Sur cette route, ils rencontrent des gendarmes autrichiens. Ceux-ci, leur trouvant un air bizarre, à cause de leurs habits, dit le grand-père, leur demandent leurs papiers ; ils finissent par être obligés de leur dire qu’ils se sont évadés de Königstein. Ils sont conduits à Litomeiertz, où ils sont enfermés par les gendarmes qui préviennent les Allemands.

Mais ces gendarmes « ont été chics ; ils nous apportent d’abord un menu pour notre repas. Puis l’un d’entre eux dit : non, venez avec nous, et ils nous emmènent dans un restaurant. Oui, ils ont été vraiment corrects, chics ». Certes !!!

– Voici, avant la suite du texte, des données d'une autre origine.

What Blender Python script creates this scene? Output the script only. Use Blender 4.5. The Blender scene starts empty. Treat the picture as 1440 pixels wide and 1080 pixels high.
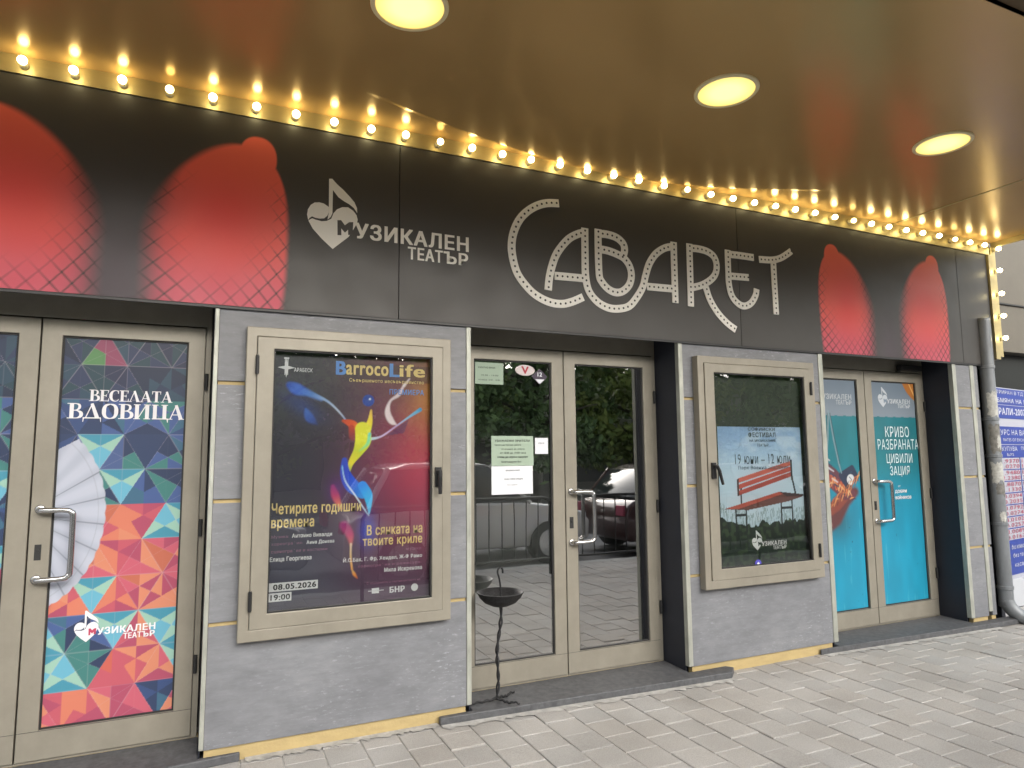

Les Allemands les ramènent par le train. « Et là, ça ne rigole plus ». La population les regarde passer. Des enfants se moquent d’eux, mais une mère les fait taire, en leur faisant la leçon, semble-t-il au grand-père, qui pense qu’elle leur dit « ce sont des soldats, ils ont fait leur devoir en s’évadant ». Le grand-père est mis en cellule, gardé par une sentinelle qui le met en joue au moindre geste. Ils ont sans doute été décrits comme de dangereux évadés.

Ils vont passer en conseil de guerre au tribunal de Dresde. Ils sont condamnés à deux mois de forteresse… à Königstein. Lorsque le commandant de la forteresse l’apprend, il se récrie : mais ils y étaient déjà, en forteresse ! Un deuxième conseil est donc organisé. Et là, c’est à la prison de Dresde qu’ils se retrouvent, dans une cellule. « On était dans une cellule, là on était mal nourris. On mangeait des harengs ». Je crois comprendre qu’il est là avec Gabine. J’imagine quelle amitié a pu se forger au cours de cette épopée.

Le récit s’interrompt ici.

La troisième étape, après la découverte de la lettre, puis de la bande, ne peut être qu’un voyage à Königstein.